The resistance of the Court to offend the right to due process of a corporation that is a nonparty in a
main case, may disintegrate not only when its director, officer, shareholder, trustee or member is a
party to the main case, but when it finds facts which show that piercing of the corporate veil is
merited. Thus, as the Court has already ruled, a party whose corporation is vulnerable to piercing of its
corporate veil cannot argue violation of due process.
In determining the propriety of applicability of piercing the veil of corporate fiction, this Court, in a
number of cases, did not put in issue whether a corporation is a stock or non-stock corporation.
The piercing of the corporate veil may apply to corporations as well as natural persons involved with
corporations.
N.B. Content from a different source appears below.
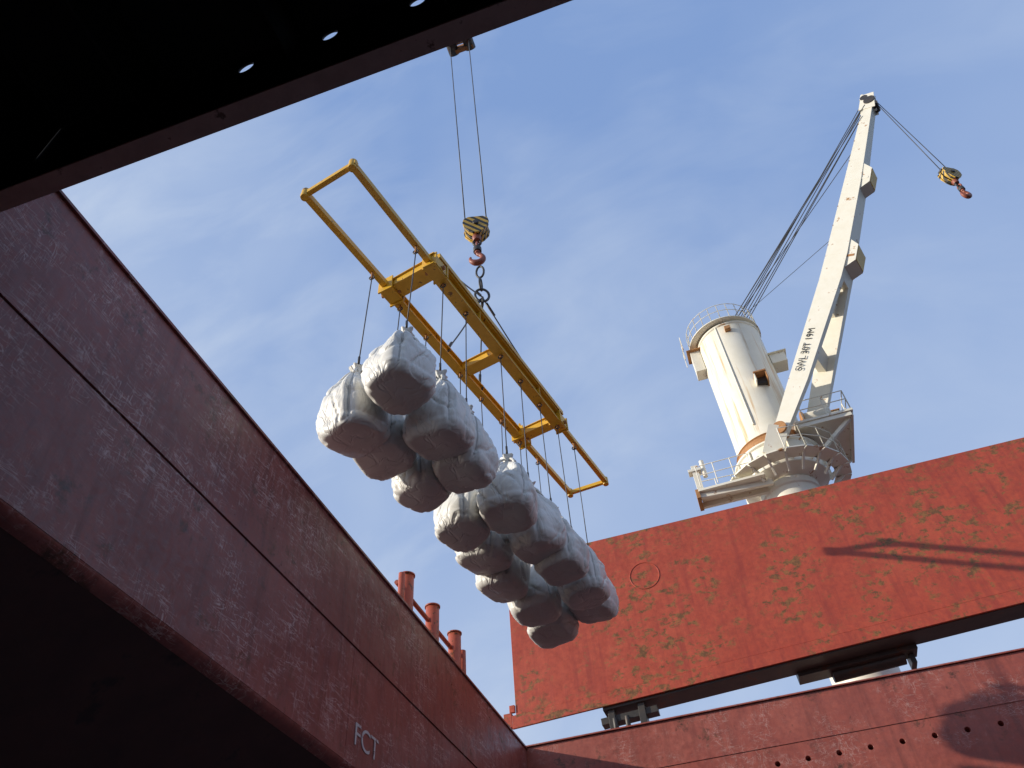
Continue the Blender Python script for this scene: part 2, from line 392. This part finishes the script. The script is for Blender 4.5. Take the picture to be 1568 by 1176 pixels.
# ---------------------------------------------------------------- slings and hook block
RG = V((-3.36,10.76,15.0))
sl = B('wire_sling')
for T in (onR(7.8)+V((0,0,.4)), onR(13.2)+V((0,0,.4)), onL(10.0)+V((0,0,.1)), onL(11.4)+V((0,0,.1))):
    n = 10; pts = [RG.lerp(T, i/n)-V((0,0,.10*math.sin(math.pi*i/n))) for i in range(n+1)]
    sl.tube(pts, .018, 'wire', 6)
    e = (RG-T).normalized()
    sl.cyl(T+e*.05, T+e*.35, .034, 'dark', n=8); sl.cyl(RG-e*.55, RG-e*.18, .034, 'dark', n=8)
    sl.ring(T, .08, .022, 'dark', (1,0,0), e, 14)
sl.ring(RG+V((0,0,.06)), .17, .032, 'dark', (.9,.4,0), (0,0,1), 26, 1.45)
sl.ring(RG-V((0,0,.2)), .10, .026, 'dark', (.4,-.9,0), (0,0,1), 18, 1.3)
sl.ring(RG+V((-.02,0,.52)), .09, .028, 'dark', (0,1,0), (0,0,1), 18, 2.6)
sl.ring(RG+V((-.02,0,1.05)), .10, .028, 'dark', (1,0,0), (0,0,1), 18, 2.4)
sl.done()

def hook_block(name, top, yaw=0.0, sc=1.0, lean=0.):
    p = B('p'); R_ = lambda x, z, y=0: V((x*sc, y*sc, z*sc))
    prof = [(-.33,-.02),(-.36,-.18),(-.33,-.40),(-.2,-.60),(-.09,-.70),(.09,-.70),(.2,-.60),(.33,-.40),(.36,-.18),(.33,-.02),(.2,.08),(-.2,.08)]
    n = len(prof)
    for yy0, yy1, m in ((-.19,-.14,'stripe'), (.14,.19,'stripe'), (-.135,-.02,'stripe'), (.02,.135,'stripe')):
        k = .93 if abs(yy0) < .14 and abs(yy1) < .14 else 1
        vs = [R_(x*k, -.3+(z+.3)*k, yy0) for x, z in prof]+[R_(x*k, -.3+(z+.3)*k, yy1) for x, z in prof]
        p.add(vs, [tuple(range(n)), tuple(range(n, 2*n))[::-1]]+[(i,(i+1)%n,n+(i+1)%n,n+i) for i in range(n)], m)
    p.cyl(R_(0,-.25,-.24), R_(0,-.25,.24), .08*sc, 'dark')
    p.cyl(R_(-.28,.02,-.1), R_(-.28,.02,.1), .06*sc, 'dark'); p.cyl(R_(.28,.02,-.1), R_(.28,.02,.1), .06*sc, 'dark')
    p.cyl(R_(0,-.68), R_(0,-.86), .13*sc, 'hook', r2=.10*sc)
    p.ring(R_(0,-.95), .10*sc, .035*sc, 'dark', (1,0,0), (0,0,1), 16, 1.3)
    p.ring(R_(0,-1.12), .09*sc, .035*sc, 'hook', (0,1,0), (0,0,1), 16, 1.3)
    p.cyl(R_(0,-1.2), R_(0,-1.38), .11*sc, 'dark'); p.cyl(R_(0,-1.36), R_(0,-1.46), .075*sc, 'hook')
    pts = [R_(0,-1.42)]; rr = [.055*sc]
    for i in range(19):
        t = math.radians(75-i*15.5)
        pts.append(R_(.165*math.cos(t)-.03, -1.68+.185*math.sin(t))); rr.append((.055+.03*math.sin(math.pi*i/19)-.035*max(0,(i-12)/6))*sc)
    p.tube(pts, rr, 'hook', 10)
    o = p.done(); o.name = name
    md = o.modifiers.new('bevel', 'BEVEL'); md.width = .015; md.segments = 2; md.limit_method = 'ANGLE'; md.angle_limit = .7
    o.location = top; o.rotation_euler = (0, lean, yaw)
    return o
HB = V((-3.42,10.76,18.35))
hook_block('crane_hook_block', HB, .25, 1.0)

# ---------------------------------------------------------------- bags
def make_bag(i, c_top, ang):
    rnd = random.Random(i*13+5)
    H = 1.40*rnd.uniform(.95, 1.05); W = .49*rnd.uniform(.96, 1.03)
    nb, nt_ = 112, 72; vs = []
    seed = V((i*7.3, i*3.1, 0)); ph = rnd.random()*6
    def prof(t):
        if t < .16:
            k = t/.16; return k*.70, .012*k*k, 3.2, 0
        if t < .32:
            a = (t-.16)/.16*math.pi/2
            return .70+.28*math.sin(a), .012+.19*(1-math.cos(a)), 3.3, 0
        if t < .48:
            k = (t-.32)/.16; return .98+.04*math.sin(k*math.pi)-.02*k, .202+.22*k, 3.2, 0
        k = min(1.0, (t-.48)/.52)
        # cloth rounds over the fill, then is drawn up in a cone to the hook
        return max(.07, .96*(1-k**1.7)*(1-.30*k**2.5)+.05*k), .422+.578*k, 3.2-.8*k, k
    for j in range(nt_+1):
        t = j/nt_; r, z, ex, k = prof(t)
        for c in range(nb):
            th = 2*math.pi*c/nb; cx, sy = math.cos(th), math.sin(th)
            q = (abs(cx)**ex+abs(sy)**ex)**(-1/ex)
            rr = r*q*W
            b4 = -math.cos(4*th)
            if k > 0:
                w_ = math.sin(math.pi*min(1, k*1.05)**1.2)
                rr *= 1+.11*w_*b4
                pl = abs(math.sin(4.5*th+ph+.8*math.sin(3*k+i)))
                pl2 = abs(math.sin(8.5*th-ph*2+1.2*k))
                rr *= 1-.15*w_*(1-pl)**3-.10*w_*(1-pl2)**2.8
            P = V((cx*rr, sy*rr, z*H+(.06*math.sin(math.pi*k)*b4 if k > 0 else 0)))
            body = min(1, t*3.2)*(1-.7*k)
            nz = noise.noise(P*1.8+seed)*.085
            f1 = abs(noise.noise(V((P.x*2.4+P.z*.8, P.y*2.4-P.z*.7, P.z*1.2))+seed*1.3))
            g = max(0, 1-f1/.09); nz -= .034*g*g*(3-2*g)
            f2 = abs(noise.noise(V((P.x*4.2-P.z*1.2, P.y*4.2+P.z, P.z*1.8))+seed*2.1))
            g = max(0, 1-f2/.10); nz -= .013*g*g*(3-2*g)
            cr = -.045*math.exp(-((abs((th % (math.pi/2))-math.pi/4))/.08)**2)*min(1, t*3)*(1-.6*k)
            seam = -.018*math.exp(-((t-.30)/.014)**2)
            P += V((cx, sy, 0))*((nz+seam)*body+cr)+V((0, 0, noise.noise(P*1.5+seed*2)*.07*(1-t)))
            vs.append(P)
    fs = [(j*nb+k, j*nb+(k+1) % nb, (j+1)*nb+(k+1) % nb, (j+1)*nb+k) for j in range(nt_) for k in range(nb)]
    b = B('bulk_bag'); off = V((0,0,-H-.0)); b.add([v+off for v in vs], fs, 'bag', True)
    b.add([v+off for v in vs[-nb:]], [tuple(range(nb))], 'bag')
    for c in range(4):
        kk = int((c+.5)*nb/4) % nb; A = (c+.5)*math.pi/2
        path = [vs[j*nb+kk]+off for j in range(int(nt_*.27), int(nt_*.84))]
        path = [p+V((p.x, p.y, 0)).normalized()*.007 for p in path]
        path = path+[V((math.cos(A)*.06, math.sin(A)*.06, .02)), V((0,0,.11))]
        vv = []; w = .020; tang = V((-math.sin(A), math.cos(A), 0))
        for p in path: vv += [p-tang*w, p+tang*w]
        b.add(vv, [(2*q, 2*q+1, 2*q+3, 2*q+2) for q in range(len(path)-1)], 'strap', True)
        p0 = path[-3]; t0 = V((0,0,.10))
        b.tube([p0, p0.lerp(t0, .5)+V((math.cos(A)*.04, math.sin(A)*.04, 0)), t0], [.035,.025,.015], 'bag', 6)
    nf = 24; fr = []
    for j, (r, z) in enumerate(((.06,-.10),(.045,-.02),(.09,.04),(.12,.10))):
        for k in range(nf):
            th = 2*math.pi*k/nf; q = r*(1+.25*math.sin(5*th+i)*(j > 1)); fr.append(V((math.cos(th)*q, math.sin(th)*q, z+.02*math.sin(3*th+i)*(j > 1))))
    b.add(fr, [(j*nf+k, j*nf+(k+1)%nf, (j+1)*nf+(k+1)%nf, (j+1)*nf+k) for j in range(3) for k in range(nf)], 'bag', True)
    o = b.done(); o.name = 'bulk_bag'
    o.location = c_top; o.rotation_euler = (rnd.uniform(-.09,.09), rnd.uniform(-.09,.09), ang)
    return o
yaw = -math.atan2(1.88, 10.74)
hang = B('bag_lifting_wires')
for i, (s_, y) in enumerate(bag_pts):
    P = (onL(y) if s_ == 'L' else onR(y))-V((0,0,.29))
    zt = 9.36+random.uniform(-.08,.08)-.025*(y-7.4)
    if i == 8: zt += .12
    T = V((P.x-.03+random.uniform(-.05,.05), P.y+random.uniform(-.05,.05), zt))
    make_bag(i, T, yaw+random.uniform(-.35,.35))
    hk = T+V((0,0,.20))
    hang.cyl(hk, P, .0105, 'wire', n=6)
    hang.cyl(hk, hk+V((0,0,.18)), .022, 'dark', n=8)
    hang.ring(T+V((0,0,.12)), .05, .014, 'dark', (1,0,0), (0,0,1), 14, 1.5)
hang.done()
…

This Court has held that the "corporate mask may be lifted and the corporate veil may be
pierced when a corporation is just but the alter ego of a person or of another corporation."
This Court agrees with the CA that I/AME is the alter ego of Santos and Santos - the natural person - is
the alter ego of I/AME. Santos falsely represented himself as President of I/AME in the Deed of
Absolute Sale when he bought the Makati real property, at a time when I/ AME had not yet existed.
Uncontroverted facts in this case also reveal the findings of Me TC showing Santos and I/ AME as being
one and the same person.
"Reverse-piercing flows in the opposite direction (of traditional corporate veil-piercing) and makes the
corporation
liable for the debt of the shareholders."
It has two (2) types: outsider reverse piercing and insider reverse piercing. Outsider reverse piercing
occurs when a party with a claim against an individual or corporation attempts to be repaid with assets
of a corporation owned or substantially controlled by the defendant. In contrast, in insider reverse
piercing, the controlling members will attempt to ignore the corporate fiction in order to take
advantage of a benefit available to the corporation, such as an interest in a lawsuit or protection of
personal assets.
Outsider reverse veil-piercing is applicable in the instant case. Litton, as judgment creditor, seeks the
Court's intervention to pierce the corporate veil of I/AME in order to make its Makati real property
answer for a judgment against Santos, who formerly owned and still substantially controls I/AME.
Reverse corporate piercing is an equitable remedy which if utilized cavalierly, may lead to disastrous
consequences for both stock and non-stock corporations.
In the instant case, it may be possible for this Court to recommend that Litton run after the other
properties of Santos that could satisfy the money judgment - first personal, then other real properties
other than that of the school. However, if we allow this, we frustrate the decades-old yet valid MeTC
judgment which levied on the real property now titled under the name of the school. Moreover, this
Court will unwittingly condone the action of Santos in hiding all these years behind the corporate form
to evade paying his obligation under the judgment in the court a quo. This we cannot countenance
without being a party to the injustice.